June 07, 1996|By Anne Haddad | Anne Haddad,SUN STAFF

One important book was missing on the last day of school yesterday at South Carroll High School.

The yearbook.

A few missed deadlines over the course of the year led to the all-important collection of school memories being about one month late -- students may return to the school to pick it up from 10 a.m. to 2 p.m. June 20 and 21.

"Everybody was really mad," said Kate Reilly, a graduating senior. "It takes away the tradition of signing them."

Instead, most students brought in blank books and signed those.

The student newspaper, the Courier, tried to soften the blow by adding a blank sheet to its final issue. Students signed that too.

A junior, Natasha Davis, removed her jeans for friends

to sign at Denny's Restaurant in Eldersburg at a student gathering Wednesday night. (She was wearing shorts underneath.)

Another student brought a stuffed animal for her friends to inscribe.

Normally, students would carry their yearbooks throughout a day of class, trading them to sign short or rambling messages throughout the pages.

Seniors were especially irked because they'll have little opportunity for fellow classmates to sign when they pick up their books later this month.

"When we pick them up, I'm sure we can get people to sign them, but it won't be the same," Reilly said.

"There's no guarantee you'll run into all your friends," said Elizabeth Reiter, another graduating senior.

Students blame the staff for not making the deadlines, and Reilly said the yearbook adviser should not have given them passing grades.

"They shouldn't be passing if they didn't fill the requirement of the class. A 'C' is average, and they didn't even do an average job," Reilly said.

Yearbook editor Katherine Barrow, also a graduating senior, said the missed deadlines were due to some difficulties with the staff.
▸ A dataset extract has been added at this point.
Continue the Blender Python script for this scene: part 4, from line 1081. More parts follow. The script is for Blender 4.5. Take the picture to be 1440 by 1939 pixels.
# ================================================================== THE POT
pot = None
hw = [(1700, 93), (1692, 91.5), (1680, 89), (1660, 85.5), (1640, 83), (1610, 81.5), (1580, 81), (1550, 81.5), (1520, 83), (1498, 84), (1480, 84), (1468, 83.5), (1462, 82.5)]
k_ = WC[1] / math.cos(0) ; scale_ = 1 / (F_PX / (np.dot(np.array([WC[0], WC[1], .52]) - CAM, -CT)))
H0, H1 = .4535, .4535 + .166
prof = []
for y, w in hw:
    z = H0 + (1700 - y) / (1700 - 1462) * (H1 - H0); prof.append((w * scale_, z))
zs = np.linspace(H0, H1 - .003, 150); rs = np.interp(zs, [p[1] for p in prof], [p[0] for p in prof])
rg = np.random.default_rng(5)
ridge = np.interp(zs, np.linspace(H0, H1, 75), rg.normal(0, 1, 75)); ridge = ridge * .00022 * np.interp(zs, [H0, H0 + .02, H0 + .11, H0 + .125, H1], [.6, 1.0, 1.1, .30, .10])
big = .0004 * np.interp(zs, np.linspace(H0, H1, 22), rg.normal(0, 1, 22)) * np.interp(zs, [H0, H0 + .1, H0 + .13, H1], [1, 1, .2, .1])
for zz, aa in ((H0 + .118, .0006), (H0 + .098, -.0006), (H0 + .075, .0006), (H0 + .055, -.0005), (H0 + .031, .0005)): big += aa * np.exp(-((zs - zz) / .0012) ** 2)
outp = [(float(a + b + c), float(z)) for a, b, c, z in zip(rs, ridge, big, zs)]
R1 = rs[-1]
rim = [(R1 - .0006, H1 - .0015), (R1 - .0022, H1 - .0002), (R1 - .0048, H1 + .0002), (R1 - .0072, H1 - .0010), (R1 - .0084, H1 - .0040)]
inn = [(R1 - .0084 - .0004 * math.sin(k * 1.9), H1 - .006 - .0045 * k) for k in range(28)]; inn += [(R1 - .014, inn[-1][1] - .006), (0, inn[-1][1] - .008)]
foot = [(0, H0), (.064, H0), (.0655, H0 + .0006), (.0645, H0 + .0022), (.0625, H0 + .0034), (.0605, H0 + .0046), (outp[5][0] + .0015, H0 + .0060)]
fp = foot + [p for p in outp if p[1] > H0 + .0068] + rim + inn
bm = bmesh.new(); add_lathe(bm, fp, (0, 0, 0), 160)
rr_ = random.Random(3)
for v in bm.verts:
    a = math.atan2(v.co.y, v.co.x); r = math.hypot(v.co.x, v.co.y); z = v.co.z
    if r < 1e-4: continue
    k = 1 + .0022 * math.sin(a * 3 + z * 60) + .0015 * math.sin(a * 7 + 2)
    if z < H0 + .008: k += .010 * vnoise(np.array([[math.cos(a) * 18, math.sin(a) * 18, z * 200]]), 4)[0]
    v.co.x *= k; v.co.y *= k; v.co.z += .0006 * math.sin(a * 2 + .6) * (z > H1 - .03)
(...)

"The people who did work hard worked really hard to get it done this soon," she said, or it would have been even later in the summer.

"We've known since January it was probably going to be late," Barrow said.

As the editor, she has been bearing the brunt of student anger over the delay.

"She's been harassed a lot lately," Reilly said. "It's really focused on her."

Barrow said she expected that, but counters that because of students who did not complete their assignments, she did much more writing and typed in more stories than an editor usually does.

"The problem with having yearbook as a credit course is people who don't want it get stuck in it," Barrow said. "They think it's an easy 'A,' then they get in and they see the massive load of work."

Still, Barrow isn't deterred.

She is thinking of attending Carroll Community College and eventually becoming a nurse.

But some day, she said, she'd like to be the South Carroll yearbook adviser.